* What to produce *
Locate each line in the records containing "head". Copy it.

[Scene script records]
'''
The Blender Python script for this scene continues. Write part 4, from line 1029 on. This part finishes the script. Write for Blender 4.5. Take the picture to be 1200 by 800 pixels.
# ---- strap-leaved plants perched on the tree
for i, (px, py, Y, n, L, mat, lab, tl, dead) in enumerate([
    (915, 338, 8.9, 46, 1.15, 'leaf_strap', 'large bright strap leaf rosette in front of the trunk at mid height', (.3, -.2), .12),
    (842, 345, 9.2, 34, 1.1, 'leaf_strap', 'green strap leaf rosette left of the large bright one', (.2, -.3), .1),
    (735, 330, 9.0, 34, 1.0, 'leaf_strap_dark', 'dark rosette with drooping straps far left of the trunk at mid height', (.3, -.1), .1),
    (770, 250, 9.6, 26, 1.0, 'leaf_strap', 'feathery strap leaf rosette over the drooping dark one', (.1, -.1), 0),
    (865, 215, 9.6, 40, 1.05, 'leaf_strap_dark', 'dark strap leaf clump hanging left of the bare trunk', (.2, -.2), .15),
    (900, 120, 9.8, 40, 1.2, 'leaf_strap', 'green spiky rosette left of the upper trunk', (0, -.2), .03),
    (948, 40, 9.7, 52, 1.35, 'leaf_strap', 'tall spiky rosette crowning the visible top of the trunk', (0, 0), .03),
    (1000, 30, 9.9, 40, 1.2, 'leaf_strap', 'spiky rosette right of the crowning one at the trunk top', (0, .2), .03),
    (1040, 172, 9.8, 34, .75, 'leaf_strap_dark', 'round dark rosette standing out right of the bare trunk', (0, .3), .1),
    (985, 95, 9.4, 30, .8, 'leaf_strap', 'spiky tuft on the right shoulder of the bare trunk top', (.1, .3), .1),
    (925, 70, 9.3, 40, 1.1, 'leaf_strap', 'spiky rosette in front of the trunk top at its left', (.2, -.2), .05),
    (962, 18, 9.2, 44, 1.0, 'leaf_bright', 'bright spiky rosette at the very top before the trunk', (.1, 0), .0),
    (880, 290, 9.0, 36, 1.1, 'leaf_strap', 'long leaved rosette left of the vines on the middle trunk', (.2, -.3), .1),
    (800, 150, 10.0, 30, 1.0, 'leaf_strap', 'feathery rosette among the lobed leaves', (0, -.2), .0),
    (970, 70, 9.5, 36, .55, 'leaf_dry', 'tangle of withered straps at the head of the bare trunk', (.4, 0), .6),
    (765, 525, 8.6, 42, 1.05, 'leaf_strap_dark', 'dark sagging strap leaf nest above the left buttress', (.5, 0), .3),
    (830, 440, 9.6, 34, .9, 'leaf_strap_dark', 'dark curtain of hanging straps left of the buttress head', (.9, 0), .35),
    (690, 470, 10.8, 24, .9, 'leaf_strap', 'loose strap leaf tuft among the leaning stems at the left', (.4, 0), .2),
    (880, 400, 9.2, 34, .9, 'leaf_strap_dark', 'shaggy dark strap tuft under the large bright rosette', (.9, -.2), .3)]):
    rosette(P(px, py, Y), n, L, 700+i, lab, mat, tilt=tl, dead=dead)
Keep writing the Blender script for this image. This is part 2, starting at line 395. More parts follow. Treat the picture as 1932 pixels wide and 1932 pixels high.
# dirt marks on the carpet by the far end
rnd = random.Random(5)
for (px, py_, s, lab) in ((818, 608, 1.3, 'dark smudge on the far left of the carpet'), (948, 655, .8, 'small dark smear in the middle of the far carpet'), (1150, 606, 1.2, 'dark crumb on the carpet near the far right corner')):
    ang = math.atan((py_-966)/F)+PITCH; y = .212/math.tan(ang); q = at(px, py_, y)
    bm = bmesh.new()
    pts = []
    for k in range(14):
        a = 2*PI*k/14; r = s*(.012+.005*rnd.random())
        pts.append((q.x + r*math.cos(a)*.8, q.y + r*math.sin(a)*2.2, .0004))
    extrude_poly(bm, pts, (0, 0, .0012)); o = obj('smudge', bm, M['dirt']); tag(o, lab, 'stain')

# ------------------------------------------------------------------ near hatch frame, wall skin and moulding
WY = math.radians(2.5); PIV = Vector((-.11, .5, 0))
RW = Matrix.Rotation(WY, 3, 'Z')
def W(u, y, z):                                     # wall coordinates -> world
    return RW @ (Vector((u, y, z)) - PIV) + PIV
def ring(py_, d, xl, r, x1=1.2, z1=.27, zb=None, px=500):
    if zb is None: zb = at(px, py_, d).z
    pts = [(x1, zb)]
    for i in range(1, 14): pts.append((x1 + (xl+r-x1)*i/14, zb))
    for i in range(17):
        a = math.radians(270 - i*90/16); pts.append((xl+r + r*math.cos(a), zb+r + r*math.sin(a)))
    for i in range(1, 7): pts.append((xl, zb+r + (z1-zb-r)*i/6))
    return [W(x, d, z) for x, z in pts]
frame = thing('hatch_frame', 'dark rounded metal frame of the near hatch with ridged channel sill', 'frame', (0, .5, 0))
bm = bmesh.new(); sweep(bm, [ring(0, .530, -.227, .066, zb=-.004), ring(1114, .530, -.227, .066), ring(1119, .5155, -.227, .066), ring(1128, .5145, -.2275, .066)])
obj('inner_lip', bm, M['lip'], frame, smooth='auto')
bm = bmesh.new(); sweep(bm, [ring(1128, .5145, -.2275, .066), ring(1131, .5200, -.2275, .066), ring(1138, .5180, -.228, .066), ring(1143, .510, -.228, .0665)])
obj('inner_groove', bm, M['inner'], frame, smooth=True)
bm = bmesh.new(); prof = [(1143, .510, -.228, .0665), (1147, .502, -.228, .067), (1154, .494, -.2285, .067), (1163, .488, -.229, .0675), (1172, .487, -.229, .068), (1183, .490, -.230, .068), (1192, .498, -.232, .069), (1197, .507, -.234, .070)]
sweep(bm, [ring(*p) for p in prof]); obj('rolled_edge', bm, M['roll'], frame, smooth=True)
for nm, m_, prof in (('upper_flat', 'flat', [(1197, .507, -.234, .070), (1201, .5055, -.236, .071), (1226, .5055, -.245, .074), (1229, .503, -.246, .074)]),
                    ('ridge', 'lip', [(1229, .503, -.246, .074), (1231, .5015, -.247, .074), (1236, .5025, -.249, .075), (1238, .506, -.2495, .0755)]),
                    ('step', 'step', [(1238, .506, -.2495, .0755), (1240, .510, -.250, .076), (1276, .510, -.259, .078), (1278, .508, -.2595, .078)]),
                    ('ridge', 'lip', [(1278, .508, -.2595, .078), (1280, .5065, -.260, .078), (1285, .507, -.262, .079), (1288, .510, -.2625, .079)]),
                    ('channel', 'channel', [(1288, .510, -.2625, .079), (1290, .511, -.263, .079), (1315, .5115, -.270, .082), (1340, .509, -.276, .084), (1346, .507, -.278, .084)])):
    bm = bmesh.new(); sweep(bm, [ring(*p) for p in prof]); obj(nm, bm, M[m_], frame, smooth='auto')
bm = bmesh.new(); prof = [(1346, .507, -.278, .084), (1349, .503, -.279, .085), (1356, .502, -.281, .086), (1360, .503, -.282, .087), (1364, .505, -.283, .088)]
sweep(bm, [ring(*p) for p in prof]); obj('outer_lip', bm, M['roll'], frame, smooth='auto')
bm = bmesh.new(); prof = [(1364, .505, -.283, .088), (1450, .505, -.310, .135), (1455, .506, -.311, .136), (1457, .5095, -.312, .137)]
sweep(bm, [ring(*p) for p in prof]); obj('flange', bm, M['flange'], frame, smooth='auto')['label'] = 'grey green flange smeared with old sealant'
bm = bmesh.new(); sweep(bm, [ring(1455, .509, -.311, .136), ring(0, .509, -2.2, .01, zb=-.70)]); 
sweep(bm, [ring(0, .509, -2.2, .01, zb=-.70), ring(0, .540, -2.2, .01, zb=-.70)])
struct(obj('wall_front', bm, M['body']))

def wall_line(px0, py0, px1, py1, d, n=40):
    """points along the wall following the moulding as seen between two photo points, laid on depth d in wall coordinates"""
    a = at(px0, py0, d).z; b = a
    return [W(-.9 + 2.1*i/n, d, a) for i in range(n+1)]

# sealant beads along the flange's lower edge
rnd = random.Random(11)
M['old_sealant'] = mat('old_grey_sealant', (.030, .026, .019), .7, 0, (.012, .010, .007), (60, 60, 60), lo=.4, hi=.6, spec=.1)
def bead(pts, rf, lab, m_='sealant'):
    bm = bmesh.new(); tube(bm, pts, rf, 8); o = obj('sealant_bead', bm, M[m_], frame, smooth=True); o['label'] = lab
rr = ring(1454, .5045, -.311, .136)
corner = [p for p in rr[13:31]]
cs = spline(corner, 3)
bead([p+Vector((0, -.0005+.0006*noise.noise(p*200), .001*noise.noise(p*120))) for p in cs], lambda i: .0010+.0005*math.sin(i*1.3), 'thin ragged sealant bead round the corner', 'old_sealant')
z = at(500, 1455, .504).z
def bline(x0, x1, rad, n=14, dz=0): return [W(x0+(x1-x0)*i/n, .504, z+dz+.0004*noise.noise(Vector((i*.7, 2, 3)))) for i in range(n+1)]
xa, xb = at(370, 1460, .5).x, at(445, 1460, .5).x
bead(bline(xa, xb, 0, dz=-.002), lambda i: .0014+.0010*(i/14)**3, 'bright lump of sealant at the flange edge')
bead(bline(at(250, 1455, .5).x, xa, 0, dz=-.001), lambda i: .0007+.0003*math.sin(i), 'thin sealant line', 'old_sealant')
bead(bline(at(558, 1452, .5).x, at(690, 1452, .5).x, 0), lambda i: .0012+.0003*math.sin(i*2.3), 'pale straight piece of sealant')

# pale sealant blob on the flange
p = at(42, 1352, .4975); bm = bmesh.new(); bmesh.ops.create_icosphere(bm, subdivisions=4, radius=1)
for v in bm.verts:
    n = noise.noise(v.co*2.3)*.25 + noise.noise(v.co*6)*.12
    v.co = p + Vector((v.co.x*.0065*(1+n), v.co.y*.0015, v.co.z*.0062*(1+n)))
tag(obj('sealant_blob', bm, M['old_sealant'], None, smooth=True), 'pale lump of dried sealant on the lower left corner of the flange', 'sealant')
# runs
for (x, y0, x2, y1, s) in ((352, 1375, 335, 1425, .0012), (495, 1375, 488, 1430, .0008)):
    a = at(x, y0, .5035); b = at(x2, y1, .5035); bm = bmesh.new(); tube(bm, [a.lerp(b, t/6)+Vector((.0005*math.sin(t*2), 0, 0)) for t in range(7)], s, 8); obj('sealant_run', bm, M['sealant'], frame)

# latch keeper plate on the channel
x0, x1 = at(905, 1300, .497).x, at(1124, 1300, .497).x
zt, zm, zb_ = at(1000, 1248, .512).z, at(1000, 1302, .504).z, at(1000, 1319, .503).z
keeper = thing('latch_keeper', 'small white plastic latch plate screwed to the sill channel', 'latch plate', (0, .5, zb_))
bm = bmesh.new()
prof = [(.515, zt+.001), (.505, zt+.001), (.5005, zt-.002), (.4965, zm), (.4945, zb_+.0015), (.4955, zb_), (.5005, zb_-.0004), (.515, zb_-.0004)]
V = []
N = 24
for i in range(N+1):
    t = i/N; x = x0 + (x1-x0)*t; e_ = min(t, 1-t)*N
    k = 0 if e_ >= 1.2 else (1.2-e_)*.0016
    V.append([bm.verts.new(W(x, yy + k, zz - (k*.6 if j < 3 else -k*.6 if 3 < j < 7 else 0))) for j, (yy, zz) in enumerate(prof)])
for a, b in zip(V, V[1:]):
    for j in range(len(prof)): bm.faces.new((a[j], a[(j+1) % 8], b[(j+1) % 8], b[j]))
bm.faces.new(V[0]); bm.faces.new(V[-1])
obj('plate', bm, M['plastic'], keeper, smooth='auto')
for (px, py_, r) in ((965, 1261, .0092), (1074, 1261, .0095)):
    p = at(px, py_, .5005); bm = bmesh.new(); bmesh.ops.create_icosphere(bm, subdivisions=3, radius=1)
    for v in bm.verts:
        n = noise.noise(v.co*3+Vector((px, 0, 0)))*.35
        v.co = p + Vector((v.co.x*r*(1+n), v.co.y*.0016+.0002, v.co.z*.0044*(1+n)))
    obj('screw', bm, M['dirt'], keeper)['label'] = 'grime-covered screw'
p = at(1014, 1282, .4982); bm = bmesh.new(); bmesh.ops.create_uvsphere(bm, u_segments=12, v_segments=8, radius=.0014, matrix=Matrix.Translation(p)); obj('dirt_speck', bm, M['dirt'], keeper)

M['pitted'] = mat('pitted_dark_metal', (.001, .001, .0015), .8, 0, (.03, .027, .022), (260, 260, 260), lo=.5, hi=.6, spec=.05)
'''
* Solved problem *
    (970, 70, 9.5, 36, .55, 'leaf_dry', 'tangle of withered straps at the head of the bare trunk', (.4, 0), .6),
    (830, 440, 9.6, 34, .9, 'leaf_strap_dark', 'dark curtain of hanging straps left of the buttress head', (.9, 0), .35),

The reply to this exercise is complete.